Later, I saw him and two other survivors of cougar attacks on a Discovery TV program. Their accounts were chilling.

Schrade was then still in business and I called their PR lady. She promised to offer this man a replacement for his knife, which was seized in a bloody state and held for evidence. He eventually got it back, but it was a mess. I believe that some custom knifemakers also offered him free knives.

I've mentioned here before that my son had to stab a big coydog that attacked him at night in his back yard in central Texas. He drew his Benchmade folder with a tanto blade and ripped the animal from stomach through the chest and it ran off howling, probably to die unfound. He mentioned the difficulty of keeping its teeth from his throat as he opened the knife one-handed. His wife was aghast when she saw his bloody (and expensive!) leather coat. Thankfully, most of the blood was the animal's. He now carries a gun in the yard at night.
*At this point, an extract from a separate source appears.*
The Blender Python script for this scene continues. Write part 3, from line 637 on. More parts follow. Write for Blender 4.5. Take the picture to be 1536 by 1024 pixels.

I study animal attacks and have some books about them, and a book telling those in cougar country how to co-exist with the animals. I am well aware that attacks have been rising, especially since the 1970's. But there were always more than the cougar huggers wanted you to know about. The cougar or puma is a large wild cat, and it acts like one. This is especially true where laws preclude thinning them out so that there's enough range for them. As-is, in states like CA, where they can't be hunted except through a special license for specific stock killers, they overpopulate and bigger ones drive younger, smaller ones down into populated areas, where they have to take what food they find. If they can't kill a deer, they'll take your pet or your child...or you.

BTW, I once wrote an article on guns for protection in cougar country. A few people asked me how I Photoshopped the cover photo to have the cougar behind a line of suitable ctgs. The answer is that the cat is actually a ceramic one, very lifelike. It was just placed behind the ammo, not Photoshopped into it from a pic of a live cougar. And I have a ceramic falcon on my desk that is so lifelike that guests have asked me what I feed it! They keep looking at it, expecting it to move or fly at them. This amuses me. But real cougars are no joke.
 
Last edited:
interesting

I always carry a gun but I just now put a bigger knife in my pocket. Depending on how this thread progresses, I might put that knife up and strap on a fixed blade.
 
We have regular sightings here (PA) and over the border NY), but those are only publicized by locals. It seems that promoting mountain lions as our neighbors is not part of the official record, and sightings are routinely dismissed as mistakes, hallucinations, or urban legends by officials.

A guy told an interesting story down at the LGS last week, about calling in a mountain lion sighting on his property. He saw tracks, then watched the cat sprint across his field. When he contacted Fish & Game, he was told that PA had "traded" another state (Utah?) wild turkeys for some big cats for predatory control reasons. Sounded logical. The feller called back a few days later and the F&G guy was gone, seemingly vanished due to his revealing an official "secret".
 
I was stalked by a cougar -- she was crouched on a bar stool and swatted my rear with her paw as I walked by............................
I backtracked and baited a spot near two empty bar stools with a
pomegranate martini -- she stuck her nose in the air, her nostrils catching the scent of premium vodka, then slowly paced over and claimed the pomtini -- with her attention diverted, I slowly slipped out of the bar. Diaster averted.